Electroplating - EvoSteel

Electroplating is a surface coating technique used in the manufacturing industry. This method uses electric current to apply a metallic coating to the surface of a material. Electroplating is an electrochemical process where the surface of one metal is coated by combining ions of another metal through an electrochemical reaction.

In recent years, the electroplating process has made significant advances. These advances have made more accurate and precise coating processes possible. It has also expanded the coating of different materials. Now, metallic surfaces, plastics, ceramics, and even composite materials can be electroplated. This has widened the range of materials and allowed electroplating to be used in various industries.

Electroplating is the process of depositing a thin layer of metal atoms on the surface of a material by electrolysis. In this process, the added metal called the deposition metal, forms a layer on top of the workpiece, known as the substrate material. By depositing the desired metal in layers to improve the physical, mechanical, and chemical properties of the substrate material, improvements in the material’s properties, such as durability, thermal and electrical conductivity, wear, and corrosion resistance, can be achieved.

These enhancements combine various metals to offer properties better suited to different applications. For example, a steel material can be electroplated with zinc to improve its corrosion resistance, making it more durable and long-lasting. Likewise, it is possible to apply different metals, such as copper plating, to improve the thermal conductivity of a material’s surface. These methods can be customized according to different industrial needs, thus ensuring that the material has the desired properties.

Electroplating operates as a process based on the electrolytic cell principle.

In this process, two metal rods are placed in an electrolyte. When these rods are connected to opposite battery or power supply terminals, they act as electrodes with the potential difference created by the electric current. This current causes the electrolyte solution to dissociate into metal ions, and positively charged metal ions accumulate on the negative electrode (cathode).

Positively charged ions are part of the electrolyte, and their concentration decreases as they accumulate at the cathode. We can create a source on the anode side by choosing a suitable element to replenish the concentration of positive ions.

For example, brass is used as a substrate for plating copper. When connected to the negative terminal, this brass acts as a cathode. By using an electrolyte, such as copper sulfate solution, we give positive copper ions due to the breakdown. Copper is used as the anode to replenish the positive ions of the electrolyte.

In this process, we can vary the process parameters to control many factors such as plate thickness, metal deposition rate, surface finish, color, etc. For example, using pure copper sheets provides a more aesthetic appearance than regular copper rods. With electroplating, the material can be coated with one or more metals.

The electroplating process allows different coating combinations to be achieved using various metals. The most commonly preferred metals for electroplating are:

Copper: Widely used for its conductivity and resistance to heat. It is also preferred to increase adhesion between materials.

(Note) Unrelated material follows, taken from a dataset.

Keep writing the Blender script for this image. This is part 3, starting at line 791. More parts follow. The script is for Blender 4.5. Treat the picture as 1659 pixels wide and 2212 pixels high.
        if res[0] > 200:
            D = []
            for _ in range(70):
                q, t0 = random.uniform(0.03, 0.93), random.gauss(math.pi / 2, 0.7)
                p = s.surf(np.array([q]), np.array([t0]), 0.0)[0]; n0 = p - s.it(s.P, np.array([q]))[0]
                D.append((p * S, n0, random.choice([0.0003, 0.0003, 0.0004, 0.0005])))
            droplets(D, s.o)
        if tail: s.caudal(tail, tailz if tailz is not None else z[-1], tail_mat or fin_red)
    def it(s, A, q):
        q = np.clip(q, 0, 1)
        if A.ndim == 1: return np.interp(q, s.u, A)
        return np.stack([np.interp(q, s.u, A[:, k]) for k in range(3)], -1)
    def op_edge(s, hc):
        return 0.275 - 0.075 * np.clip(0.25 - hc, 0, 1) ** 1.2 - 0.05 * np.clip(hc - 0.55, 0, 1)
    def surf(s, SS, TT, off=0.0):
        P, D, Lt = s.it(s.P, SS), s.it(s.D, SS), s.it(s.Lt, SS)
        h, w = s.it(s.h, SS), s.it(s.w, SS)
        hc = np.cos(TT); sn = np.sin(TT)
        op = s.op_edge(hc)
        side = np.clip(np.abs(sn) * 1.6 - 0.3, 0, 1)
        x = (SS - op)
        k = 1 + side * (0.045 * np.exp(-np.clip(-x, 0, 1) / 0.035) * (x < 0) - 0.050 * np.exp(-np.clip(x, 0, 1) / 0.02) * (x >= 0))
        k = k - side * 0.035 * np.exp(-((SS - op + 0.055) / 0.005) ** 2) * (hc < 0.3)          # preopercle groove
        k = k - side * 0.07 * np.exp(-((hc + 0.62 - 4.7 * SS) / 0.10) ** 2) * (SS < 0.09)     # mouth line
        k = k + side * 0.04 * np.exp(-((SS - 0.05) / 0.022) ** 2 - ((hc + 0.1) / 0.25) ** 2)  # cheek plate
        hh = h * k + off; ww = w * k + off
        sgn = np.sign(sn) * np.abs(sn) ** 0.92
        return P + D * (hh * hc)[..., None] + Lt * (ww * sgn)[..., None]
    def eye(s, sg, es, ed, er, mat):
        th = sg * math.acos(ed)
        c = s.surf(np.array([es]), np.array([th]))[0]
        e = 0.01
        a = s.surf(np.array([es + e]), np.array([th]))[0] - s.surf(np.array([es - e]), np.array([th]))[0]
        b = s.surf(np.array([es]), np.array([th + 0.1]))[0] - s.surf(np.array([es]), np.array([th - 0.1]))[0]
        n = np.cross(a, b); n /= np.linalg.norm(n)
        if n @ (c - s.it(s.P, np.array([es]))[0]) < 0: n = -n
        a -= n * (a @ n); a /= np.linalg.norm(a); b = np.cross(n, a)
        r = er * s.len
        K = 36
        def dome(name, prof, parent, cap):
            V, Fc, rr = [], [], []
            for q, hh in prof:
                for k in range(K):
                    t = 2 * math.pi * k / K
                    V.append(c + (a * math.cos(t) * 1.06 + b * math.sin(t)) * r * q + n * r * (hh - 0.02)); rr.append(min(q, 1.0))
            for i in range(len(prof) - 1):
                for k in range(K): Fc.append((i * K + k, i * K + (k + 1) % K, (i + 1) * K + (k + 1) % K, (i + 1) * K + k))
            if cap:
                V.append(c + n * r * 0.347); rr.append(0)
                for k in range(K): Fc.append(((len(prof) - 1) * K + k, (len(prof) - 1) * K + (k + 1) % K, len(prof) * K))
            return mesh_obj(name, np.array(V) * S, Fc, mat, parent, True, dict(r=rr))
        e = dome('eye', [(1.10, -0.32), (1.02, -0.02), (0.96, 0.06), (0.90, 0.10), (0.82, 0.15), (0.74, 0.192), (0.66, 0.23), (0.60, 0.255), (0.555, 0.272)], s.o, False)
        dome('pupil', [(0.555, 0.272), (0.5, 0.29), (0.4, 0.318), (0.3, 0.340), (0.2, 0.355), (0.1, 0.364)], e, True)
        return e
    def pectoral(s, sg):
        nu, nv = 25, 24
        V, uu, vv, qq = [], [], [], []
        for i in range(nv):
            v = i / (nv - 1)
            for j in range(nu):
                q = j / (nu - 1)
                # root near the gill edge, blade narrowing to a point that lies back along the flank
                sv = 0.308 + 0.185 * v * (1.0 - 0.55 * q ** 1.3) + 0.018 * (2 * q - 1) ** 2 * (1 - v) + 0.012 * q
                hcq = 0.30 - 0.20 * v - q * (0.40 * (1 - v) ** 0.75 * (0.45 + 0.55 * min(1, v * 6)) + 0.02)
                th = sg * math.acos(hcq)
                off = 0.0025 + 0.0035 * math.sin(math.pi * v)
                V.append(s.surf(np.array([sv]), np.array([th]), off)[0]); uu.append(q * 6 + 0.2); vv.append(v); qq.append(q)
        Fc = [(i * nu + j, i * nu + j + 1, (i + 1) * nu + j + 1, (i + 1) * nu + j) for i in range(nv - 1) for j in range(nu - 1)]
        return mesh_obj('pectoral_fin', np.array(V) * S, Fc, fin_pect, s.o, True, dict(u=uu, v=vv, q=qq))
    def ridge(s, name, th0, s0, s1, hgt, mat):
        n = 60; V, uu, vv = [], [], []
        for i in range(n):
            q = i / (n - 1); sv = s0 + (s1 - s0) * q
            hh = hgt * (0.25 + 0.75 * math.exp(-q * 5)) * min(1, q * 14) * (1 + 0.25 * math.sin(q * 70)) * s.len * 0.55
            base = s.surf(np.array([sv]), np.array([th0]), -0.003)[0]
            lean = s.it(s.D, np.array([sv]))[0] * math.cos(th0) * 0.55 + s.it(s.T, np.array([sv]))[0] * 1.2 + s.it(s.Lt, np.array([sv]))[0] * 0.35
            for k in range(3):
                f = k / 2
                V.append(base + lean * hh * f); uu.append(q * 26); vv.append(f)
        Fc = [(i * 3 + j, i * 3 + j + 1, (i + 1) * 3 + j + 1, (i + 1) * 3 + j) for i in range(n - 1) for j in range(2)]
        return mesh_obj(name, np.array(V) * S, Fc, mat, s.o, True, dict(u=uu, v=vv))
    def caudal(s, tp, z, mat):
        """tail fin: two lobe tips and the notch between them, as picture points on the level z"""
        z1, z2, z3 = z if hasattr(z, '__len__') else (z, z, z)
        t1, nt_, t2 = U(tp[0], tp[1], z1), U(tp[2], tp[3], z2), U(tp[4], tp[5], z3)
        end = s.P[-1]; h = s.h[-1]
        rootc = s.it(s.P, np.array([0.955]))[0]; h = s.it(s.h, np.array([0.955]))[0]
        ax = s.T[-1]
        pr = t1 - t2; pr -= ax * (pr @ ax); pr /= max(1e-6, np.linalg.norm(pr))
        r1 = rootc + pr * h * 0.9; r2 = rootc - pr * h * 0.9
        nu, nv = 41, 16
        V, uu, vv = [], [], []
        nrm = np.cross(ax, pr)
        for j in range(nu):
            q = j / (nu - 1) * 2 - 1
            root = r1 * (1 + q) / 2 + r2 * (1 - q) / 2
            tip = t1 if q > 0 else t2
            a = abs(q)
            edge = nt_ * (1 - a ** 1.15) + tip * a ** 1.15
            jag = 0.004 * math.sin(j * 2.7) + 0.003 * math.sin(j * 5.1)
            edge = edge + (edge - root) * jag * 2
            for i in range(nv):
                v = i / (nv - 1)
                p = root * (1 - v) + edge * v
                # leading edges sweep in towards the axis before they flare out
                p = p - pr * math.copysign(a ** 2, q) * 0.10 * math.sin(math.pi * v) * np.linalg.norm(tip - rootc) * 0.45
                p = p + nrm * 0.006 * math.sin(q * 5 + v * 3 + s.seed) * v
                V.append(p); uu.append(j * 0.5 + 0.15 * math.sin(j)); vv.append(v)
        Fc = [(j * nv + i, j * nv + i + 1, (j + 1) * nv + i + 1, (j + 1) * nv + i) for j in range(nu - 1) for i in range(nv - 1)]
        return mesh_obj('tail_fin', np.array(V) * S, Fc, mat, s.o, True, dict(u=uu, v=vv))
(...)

Zinc: Known for its corrosion resistance. It is often alloyed with other metals to improve this property further. For example, zinc-nickel alloys can be resistant to atmospheric corrosion.

Tin: It has good soldering properties and is environmentally friendly. In addition to being resistant to corrosion, it is also cost-effective.

Nickel: Wear resistance can be improved by heat treatment. Its alloys offer different properties and provide resistance, hardness, and conductivity. It is also resistant to corrosion.

Gold: Known for its high corrosion and wear resistance. It is also preferred for its conductivity and aesthetic appeal.

Silver: Although not as resistant to corrosion as gold, it is notable for its ductility and malleability. It has heat and electrical conductivity.

Palladium: Often preferred over gold or platinum. Alloyed with nickel, it can offer excellent hardness and plating quality.

Pre-Process:
The pretreatment process consists of alkaline cleaning, acidic cleaning and electrolytic cleaning steps.

Covering:
Zinc nickel plating is an electrolytically applied process. The cathode (-pole) is connected to the material to be coated, the anode (+pole) end is connected to the sheet plates used to complete the circuit, and the coating is made under current with rectifiers.

Passivation:
Passivation applied on Zinc Nickel coating can increase corrosion resistance.

Top Lacquer:
Different top lacquer applications applied on the coating allow the corrosion resistance to be increased and the friction coefficient to be adjusted depending on the mounting conditions.